In truth, I could have picked virtually any track from any Prince album from the ’80s, and it would have been appropriate here with regards to personal influence. Under the Cherry Moon was a foundational movie for Pam’s and my relationship, giving Parade an edge. John and Jen can tell you how I used to camp it up in the dorm room to Controversy’s “Jack U Off” when we were just hanging out. But the Prince track that probably most deserves to be on this playlist (but isn’t) is “Bob George”. Pam gave me my first copy of The Black Album on cassette tape in early 1989. Within a year I was laying down $50 for the bootleg CD at Madhatter Music Company in Bowling Green. For whatever reason, it was onto “Bob George” from that album that I transferred all my fury over Pam’s move to San Francisco to be with her ex-boyfriend earlier that summer. The distorted vocals, the self-deprecating references, the overt violence… it’s a track that completely encapsulates “dirty” Prince.

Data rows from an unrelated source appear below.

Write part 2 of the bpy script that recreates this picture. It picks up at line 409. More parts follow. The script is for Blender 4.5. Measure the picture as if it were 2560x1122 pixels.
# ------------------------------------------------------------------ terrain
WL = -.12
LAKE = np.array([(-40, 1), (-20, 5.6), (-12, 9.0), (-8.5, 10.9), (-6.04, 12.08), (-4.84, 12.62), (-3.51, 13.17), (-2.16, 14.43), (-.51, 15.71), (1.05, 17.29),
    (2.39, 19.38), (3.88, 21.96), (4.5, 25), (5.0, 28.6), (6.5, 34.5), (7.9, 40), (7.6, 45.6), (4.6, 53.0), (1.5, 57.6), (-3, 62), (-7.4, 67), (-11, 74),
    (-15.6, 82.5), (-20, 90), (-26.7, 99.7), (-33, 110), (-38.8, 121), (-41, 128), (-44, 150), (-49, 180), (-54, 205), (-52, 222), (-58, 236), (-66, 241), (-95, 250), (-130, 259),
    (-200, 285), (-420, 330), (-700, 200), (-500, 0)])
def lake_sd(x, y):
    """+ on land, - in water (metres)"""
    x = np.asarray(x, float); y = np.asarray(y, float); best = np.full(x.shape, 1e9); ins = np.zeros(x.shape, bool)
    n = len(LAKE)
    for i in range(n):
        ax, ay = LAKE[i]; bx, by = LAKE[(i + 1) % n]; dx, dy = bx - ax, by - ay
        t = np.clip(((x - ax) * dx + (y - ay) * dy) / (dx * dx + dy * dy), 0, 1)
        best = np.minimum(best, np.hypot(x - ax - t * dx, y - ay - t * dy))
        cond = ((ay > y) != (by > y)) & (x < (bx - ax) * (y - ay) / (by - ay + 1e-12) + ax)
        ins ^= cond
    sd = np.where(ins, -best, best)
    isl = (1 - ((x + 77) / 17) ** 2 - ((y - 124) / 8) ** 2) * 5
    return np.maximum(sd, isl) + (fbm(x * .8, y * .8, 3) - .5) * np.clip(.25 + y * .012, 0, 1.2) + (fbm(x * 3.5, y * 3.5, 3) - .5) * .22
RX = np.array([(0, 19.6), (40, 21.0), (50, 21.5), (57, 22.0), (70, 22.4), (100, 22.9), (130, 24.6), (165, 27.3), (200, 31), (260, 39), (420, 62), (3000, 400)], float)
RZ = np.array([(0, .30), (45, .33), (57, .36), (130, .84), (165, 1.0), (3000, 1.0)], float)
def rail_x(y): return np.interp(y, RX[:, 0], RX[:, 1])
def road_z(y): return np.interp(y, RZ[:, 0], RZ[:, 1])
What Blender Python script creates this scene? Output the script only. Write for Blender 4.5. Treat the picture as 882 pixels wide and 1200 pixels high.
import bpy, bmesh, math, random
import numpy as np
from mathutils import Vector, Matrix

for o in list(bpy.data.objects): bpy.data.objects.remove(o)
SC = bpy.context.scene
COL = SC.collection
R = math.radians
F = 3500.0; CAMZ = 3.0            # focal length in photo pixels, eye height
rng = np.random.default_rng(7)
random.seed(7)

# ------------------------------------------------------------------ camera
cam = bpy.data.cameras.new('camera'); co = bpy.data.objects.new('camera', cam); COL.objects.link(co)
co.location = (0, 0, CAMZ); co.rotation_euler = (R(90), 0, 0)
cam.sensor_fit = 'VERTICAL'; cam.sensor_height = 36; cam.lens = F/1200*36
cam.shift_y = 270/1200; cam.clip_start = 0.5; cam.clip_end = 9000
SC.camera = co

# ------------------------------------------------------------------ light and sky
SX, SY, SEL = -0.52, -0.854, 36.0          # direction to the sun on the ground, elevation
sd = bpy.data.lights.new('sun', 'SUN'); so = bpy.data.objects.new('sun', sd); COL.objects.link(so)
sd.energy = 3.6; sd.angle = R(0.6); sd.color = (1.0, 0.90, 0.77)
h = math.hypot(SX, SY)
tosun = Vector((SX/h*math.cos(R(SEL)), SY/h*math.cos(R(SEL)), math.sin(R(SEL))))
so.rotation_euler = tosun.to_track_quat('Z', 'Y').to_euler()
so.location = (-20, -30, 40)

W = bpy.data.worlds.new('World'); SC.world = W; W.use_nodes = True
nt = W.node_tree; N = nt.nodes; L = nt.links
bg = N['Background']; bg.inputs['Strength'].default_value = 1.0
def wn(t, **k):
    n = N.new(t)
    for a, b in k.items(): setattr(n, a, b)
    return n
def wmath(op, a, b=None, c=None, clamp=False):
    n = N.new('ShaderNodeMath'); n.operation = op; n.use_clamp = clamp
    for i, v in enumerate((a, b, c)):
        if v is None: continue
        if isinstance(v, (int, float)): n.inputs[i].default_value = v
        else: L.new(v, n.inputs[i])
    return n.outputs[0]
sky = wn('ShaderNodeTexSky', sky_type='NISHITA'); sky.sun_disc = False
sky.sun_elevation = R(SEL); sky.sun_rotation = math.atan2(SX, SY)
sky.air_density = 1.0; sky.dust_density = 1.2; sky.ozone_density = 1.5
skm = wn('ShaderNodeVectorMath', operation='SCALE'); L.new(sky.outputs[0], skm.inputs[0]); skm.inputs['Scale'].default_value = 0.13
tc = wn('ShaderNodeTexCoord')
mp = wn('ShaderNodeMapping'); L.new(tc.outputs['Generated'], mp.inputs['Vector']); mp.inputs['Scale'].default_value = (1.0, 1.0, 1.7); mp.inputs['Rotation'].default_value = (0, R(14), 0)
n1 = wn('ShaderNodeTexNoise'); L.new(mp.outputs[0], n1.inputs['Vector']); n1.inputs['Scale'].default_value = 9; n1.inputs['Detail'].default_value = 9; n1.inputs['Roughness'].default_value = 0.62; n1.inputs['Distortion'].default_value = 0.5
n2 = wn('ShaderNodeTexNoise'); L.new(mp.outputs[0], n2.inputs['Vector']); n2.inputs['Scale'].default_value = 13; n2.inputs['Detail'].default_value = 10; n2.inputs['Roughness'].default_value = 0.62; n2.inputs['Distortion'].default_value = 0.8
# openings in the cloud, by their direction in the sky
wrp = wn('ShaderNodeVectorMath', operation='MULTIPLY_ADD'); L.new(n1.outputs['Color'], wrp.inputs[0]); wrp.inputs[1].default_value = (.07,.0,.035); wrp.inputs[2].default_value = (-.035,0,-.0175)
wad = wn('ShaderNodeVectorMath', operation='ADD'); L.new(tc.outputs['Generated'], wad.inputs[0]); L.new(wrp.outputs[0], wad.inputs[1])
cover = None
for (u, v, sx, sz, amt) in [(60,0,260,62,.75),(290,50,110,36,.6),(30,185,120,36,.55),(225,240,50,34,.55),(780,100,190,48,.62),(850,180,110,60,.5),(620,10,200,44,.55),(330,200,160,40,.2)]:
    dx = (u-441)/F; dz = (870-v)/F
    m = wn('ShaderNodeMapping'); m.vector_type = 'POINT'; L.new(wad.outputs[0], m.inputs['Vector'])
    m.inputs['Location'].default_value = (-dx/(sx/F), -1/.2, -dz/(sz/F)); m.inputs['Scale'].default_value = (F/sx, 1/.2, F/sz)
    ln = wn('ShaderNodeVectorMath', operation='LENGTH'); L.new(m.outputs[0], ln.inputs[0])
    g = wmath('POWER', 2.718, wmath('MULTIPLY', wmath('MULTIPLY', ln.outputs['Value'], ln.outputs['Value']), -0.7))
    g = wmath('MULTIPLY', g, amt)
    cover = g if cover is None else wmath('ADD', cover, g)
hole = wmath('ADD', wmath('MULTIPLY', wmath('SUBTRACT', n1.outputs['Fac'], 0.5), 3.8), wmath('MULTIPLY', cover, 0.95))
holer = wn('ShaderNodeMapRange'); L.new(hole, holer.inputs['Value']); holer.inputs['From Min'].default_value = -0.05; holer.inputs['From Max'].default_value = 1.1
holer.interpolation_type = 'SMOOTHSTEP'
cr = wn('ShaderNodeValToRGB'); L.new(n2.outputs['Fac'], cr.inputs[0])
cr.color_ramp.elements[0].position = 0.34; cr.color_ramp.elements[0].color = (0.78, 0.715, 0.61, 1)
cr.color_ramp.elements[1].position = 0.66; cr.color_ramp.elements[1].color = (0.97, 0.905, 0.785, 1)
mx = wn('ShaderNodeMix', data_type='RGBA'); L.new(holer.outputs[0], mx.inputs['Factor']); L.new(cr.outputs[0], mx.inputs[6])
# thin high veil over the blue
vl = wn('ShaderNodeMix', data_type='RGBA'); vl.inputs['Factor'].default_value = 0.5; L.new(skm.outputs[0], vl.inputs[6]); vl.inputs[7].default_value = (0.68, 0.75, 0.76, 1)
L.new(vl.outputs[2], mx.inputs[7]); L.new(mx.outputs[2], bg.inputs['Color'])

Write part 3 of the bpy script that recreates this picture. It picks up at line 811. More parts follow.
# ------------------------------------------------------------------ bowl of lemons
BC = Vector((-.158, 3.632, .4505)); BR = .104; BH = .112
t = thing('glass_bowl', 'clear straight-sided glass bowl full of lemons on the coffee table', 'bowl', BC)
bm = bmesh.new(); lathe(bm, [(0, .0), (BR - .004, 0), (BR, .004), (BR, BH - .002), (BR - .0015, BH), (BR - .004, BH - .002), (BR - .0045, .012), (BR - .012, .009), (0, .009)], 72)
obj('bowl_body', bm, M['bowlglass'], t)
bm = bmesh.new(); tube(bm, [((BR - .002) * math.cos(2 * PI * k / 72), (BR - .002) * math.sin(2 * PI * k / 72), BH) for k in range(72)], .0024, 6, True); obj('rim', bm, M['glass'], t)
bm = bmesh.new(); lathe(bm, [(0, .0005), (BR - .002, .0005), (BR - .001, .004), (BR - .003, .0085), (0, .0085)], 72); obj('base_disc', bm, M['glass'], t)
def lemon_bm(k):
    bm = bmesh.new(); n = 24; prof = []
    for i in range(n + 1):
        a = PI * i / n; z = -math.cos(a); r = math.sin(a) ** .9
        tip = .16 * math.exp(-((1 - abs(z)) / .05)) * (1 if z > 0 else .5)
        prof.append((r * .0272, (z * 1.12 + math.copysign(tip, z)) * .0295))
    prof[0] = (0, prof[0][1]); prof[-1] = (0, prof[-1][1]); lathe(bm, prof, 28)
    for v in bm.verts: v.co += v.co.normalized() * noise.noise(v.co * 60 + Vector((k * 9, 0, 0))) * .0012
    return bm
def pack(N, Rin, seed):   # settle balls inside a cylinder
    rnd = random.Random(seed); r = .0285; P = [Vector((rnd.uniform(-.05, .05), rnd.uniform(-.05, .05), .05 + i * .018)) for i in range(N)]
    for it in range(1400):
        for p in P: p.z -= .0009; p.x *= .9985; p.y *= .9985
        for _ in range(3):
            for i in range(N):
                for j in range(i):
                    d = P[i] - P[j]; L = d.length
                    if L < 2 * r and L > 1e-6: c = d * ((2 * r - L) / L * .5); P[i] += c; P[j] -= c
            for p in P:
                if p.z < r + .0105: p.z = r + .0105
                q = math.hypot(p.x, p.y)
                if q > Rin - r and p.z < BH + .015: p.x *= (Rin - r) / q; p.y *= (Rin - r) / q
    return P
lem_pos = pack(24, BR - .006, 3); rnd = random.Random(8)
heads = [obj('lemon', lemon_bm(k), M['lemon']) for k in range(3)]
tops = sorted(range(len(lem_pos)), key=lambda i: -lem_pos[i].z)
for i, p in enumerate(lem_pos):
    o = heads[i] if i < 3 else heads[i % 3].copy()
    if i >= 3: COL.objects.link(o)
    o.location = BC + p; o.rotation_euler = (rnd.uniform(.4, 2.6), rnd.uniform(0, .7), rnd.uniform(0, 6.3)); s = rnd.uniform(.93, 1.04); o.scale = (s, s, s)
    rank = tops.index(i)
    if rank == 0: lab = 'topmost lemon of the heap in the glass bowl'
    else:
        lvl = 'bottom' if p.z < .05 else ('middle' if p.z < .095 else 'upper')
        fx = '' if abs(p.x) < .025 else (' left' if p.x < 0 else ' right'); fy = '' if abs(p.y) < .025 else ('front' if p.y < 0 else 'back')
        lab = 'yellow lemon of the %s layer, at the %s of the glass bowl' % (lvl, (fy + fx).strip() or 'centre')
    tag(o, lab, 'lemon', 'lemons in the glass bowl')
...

For the sake of playlist flow, however, I went with the Batman single, “Batdance”. Part of a campaign that changed the way blockbuster movies are marketed in the same way Jaws defined the summer tent pole nearly 15 years earlier, goth auteur Tim Burton’s Batman was ubiquitous in the summer of 1989. The movie worked for both the alternative culture denizens who worshipped at Burton’s quirky Pee Wee’s Big Adventure/Beetlejuice alter, and the hegemonic mainstream.
The collection of songs Prince offered up as accompaniment to the movie range from excellent funk workouts (“Electric Chair”) to downright silly (“The Arms of Orion”), and marked the beginning of the end for any level of consistent quality output from the artist. “Batdance” is a sample-heavy track (fitting in nicely next to Front 242’s “Welcome to Paradise V1.0”) that cleverly intertwines the words of Michael Keaton, Jack Nicholson, and Kim Basinger into the song. The omnipresent nature of both the movie and this song in 1989 resulted in snippets of the movie’s dialog permanently etched on the brains of virtually anyone consuming pop culture that summer – John and me included.
So maybe “Batdance” doesn’t fit perfectly under the “alternative” umbrella, but within the flow of the playlist and as a signpost for the end of the eighties, I’d be hard-pressed to find a more fitting inclusion.